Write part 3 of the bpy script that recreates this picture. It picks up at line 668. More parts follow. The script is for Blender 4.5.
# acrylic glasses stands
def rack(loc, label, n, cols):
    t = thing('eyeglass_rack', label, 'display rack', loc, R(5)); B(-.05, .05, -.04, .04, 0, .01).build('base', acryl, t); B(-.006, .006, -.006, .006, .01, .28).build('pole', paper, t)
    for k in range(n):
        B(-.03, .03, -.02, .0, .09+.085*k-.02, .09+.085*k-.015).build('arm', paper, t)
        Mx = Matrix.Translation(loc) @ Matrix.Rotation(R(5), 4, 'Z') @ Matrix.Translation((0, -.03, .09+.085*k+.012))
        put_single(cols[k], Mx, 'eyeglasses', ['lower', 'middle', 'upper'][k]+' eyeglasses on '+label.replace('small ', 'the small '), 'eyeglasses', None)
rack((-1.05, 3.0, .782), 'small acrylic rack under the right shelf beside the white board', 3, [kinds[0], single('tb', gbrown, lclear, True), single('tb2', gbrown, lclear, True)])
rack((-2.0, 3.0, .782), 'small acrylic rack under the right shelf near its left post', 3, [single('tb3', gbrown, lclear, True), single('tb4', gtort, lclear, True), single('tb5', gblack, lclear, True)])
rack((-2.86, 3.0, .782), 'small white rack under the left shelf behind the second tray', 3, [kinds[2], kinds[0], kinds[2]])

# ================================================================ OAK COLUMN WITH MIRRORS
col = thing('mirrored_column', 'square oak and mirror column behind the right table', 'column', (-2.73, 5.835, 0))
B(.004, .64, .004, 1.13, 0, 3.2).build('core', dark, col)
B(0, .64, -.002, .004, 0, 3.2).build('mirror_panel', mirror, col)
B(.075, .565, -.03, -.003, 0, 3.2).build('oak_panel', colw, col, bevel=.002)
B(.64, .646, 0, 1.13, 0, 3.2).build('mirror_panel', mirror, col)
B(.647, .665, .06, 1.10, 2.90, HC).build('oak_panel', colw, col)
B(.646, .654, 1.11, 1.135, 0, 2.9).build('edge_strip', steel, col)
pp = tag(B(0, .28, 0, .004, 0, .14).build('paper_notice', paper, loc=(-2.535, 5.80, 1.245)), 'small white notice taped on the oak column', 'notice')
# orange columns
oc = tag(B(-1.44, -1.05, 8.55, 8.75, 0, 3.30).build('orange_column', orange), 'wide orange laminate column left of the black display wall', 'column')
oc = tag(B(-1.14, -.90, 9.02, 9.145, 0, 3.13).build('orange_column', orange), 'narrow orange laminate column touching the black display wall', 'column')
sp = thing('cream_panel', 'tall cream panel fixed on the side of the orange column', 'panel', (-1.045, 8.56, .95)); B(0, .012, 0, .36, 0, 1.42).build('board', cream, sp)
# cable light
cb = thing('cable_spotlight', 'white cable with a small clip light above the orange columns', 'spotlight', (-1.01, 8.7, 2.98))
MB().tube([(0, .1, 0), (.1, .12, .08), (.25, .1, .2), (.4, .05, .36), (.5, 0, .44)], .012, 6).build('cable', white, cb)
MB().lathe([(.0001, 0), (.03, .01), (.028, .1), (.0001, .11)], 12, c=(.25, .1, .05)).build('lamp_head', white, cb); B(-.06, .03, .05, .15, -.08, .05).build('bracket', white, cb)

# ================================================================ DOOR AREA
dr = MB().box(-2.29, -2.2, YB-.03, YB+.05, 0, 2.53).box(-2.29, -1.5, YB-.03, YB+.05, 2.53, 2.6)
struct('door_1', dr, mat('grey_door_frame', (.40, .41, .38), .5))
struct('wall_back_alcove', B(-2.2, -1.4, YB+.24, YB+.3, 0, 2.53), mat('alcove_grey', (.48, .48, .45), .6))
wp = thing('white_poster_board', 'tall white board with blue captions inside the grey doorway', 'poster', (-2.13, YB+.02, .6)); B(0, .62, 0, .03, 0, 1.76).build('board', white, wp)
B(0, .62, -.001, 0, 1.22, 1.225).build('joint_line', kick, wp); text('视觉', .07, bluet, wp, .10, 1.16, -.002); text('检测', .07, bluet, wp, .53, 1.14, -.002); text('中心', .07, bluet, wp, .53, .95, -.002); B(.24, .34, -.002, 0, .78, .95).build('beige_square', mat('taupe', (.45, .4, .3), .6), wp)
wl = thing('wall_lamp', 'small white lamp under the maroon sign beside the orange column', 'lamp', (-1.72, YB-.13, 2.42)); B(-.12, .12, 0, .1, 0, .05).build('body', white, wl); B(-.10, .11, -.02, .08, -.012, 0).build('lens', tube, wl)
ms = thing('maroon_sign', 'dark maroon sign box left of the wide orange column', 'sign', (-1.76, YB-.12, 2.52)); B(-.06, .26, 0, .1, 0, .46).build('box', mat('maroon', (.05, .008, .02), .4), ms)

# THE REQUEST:
Write the data out again in full and exactly.

# EXERCISE RESULT:
Write part 3 of the bpy script that recreates this picture. It picks up at line 668. More parts follow. The script is for Blender 4.5.
# acrylic glasses stands
def rack(loc, label, n, cols):
    t = thing('eyeglass_rack', label, 'display rack', loc, R(5)); B(-.05, .05, -.04, .04, 0, .01).build('base', acryl, t); B(-.006, .006, -.006, .006, .01, .28).build('pole', paper, t)
    for k in range(n):
        B(-.03, .03, -.02, .0, .09+.085*k-.02, .09+.085*k-.015).build('arm', paper, t)
        Mx = Matrix.Translation(loc) @ Matrix.Rotation(R(5), 4, 'Z') @ Matrix.Translation((0, -.03, .09+.085*k+.012))
        put_single(cols[k], Mx, 'eyeglasses', ['lower', 'middle', 'upper'][k]+' eyeglasses on '+label.replace('small ', 'the small '), 'eyeglasses', None)
rack((-1.05, 3.0, .782), 'small acrylic rack under the right shelf beside the white board', 3, [kinds[0], single('tb', gbrown, lclear, True), single('tb2', gbrown, lclear, True)])
rack((-2.0, 3.0, .782), 'small acrylic rack under the right shelf near its left post', 3, [single('tb3', gbrown, lclear, True), single('tb4', gtort, lclear, True), single('tb5', gblack, lclear, True)])
rack((-2.86, 3.0, .782), 'small white rack under the left shelf behind the second tray', 3, [kinds[2], kinds[0], kinds[2]])

# ================================================================ OAK COLUMN WITH MIRRORS
col = thing('mirrored_column', 'square oak and mirror column behind the right table', 'column', (-2.73, 5.835, 0))
B(.004, .64, .004, 1.13, 0, 3.2).build('core', dark, col)
B(0, .64, -.002, .004, 0, 3.2).build('mirror_panel', mirror, col)
B(.075, .565, -.03, -.003, 0, 3.2).build('oak_panel', colw, col, bevel=.002)
B(.64, .646, 0, 1.13, 0, 3.2).build('mirror_panel', mirror, col)
B(.647, .665, .06, 1.10, 2.90, HC).build('oak_panel', colw, col)
B(.646, .654, 1.11, 1.135, 0, 2.9).build('edge_strip', steel, col)
pp = tag(B(0, .28, 0, .004, 0, .14).build('paper_notice', paper, loc=(-2.535, 5.80, 1.245)), 'small white notice taped on the oak column', 'notice')
# orange columns
oc = tag(B(-1.44, -1.05, 8.55, 8.75, 0, 3.30).build('orange_column', orange), 'wide orange laminate column left of the black display wall', 'column')
oc = tag(B(-1.14, -.90, 9.02, 9.145, 0, 3.13).build('orange_column', orange), 'narrow orange laminate column touching the black display wall', 'column')
sp = thing('cream_panel', 'tall cream panel fixed on the side of the orange column', 'panel', (-1.045, 8.56, .95)); B(0, .012, 0, .36, 0, 1.42).build('board', cream, sp)
# cable light
cb = thing('cable_spotlight', 'white cable with a small clip light above the orange columns', 'spotlight', (-1.01, 8.7, 2.98))
MB().tube([(0, .1, 0), (.1, .12, .08), (.25, .1, .2), (.4, .05, .36), (.5, 0, .44)], .012, 6).build('cable', white, cb)
MB().lathe([(.0001, 0), (.03, .01), (.028, .1), (.0001, .11)], 12, c=(.25, .1, .05)).build('lamp_head', white, cb); B(-.06, .03, .05, .15, -.08, .05).build('bracket', white, cb)

# ================================================================ DOOR AREA
dr = MB().box(-2.29, -2.2, YB-.03, YB+.05, 0, 2.53).box(-2.29, -1.5, YB-.03, YB+.05, 2.53, 2.6)
struct('door_1', dr, mat('grey_door_frame', (.40, .41, .38), .5))
struct('wall_back_alcove', B(-2.2, -1.4, YB+.24, YB+.3, 0, 2.53), mat('alcove_grey', (.48, .48, .45), .6))
wp = thing('white_poster_board', 'tall white board with blue captions inside the grey doorway', 'poster', (-2.13, YB+.02, .6)); B(0, .62, 0, .03, 0, 1.76).build('board', white, wp)
B(0, .62, -.001, 0, 1.22, 1.225).build('joint_line', kick, wp); text('视觉', .07, bluet, wp, .10, 1.16, -.002); text('检测', .07, bluet, wp, .53, 1.14, -.002); text('中心', .07, bluet, wp, .53, .95, -.002); B(.24, .34, -.002, 0, .78, .95).build('beige_square', mat('taupe', (.45, .4, .3), .6), wp)
wl = thing('wall_lamp', 'small white lamp under the maroon sign beside the orange column', 'lamp', (-1.72, YB-.13, 2.42)); B(-.12, .12, 0, .1, 0, .05).build('body', white, wl); B(-.10, .11, -.02, .08, -.012, 0).build('lens', tube, wl)
ms = thing('maroon_sign', 'dark maroon sign box left of the wide orange column', 'sign', (-1.76, YB-.12, 2.52)); B(-.06, .26, 0, .1, 0, .46).build('box', mat('maroon', (.05, .008, .02), .4), ms)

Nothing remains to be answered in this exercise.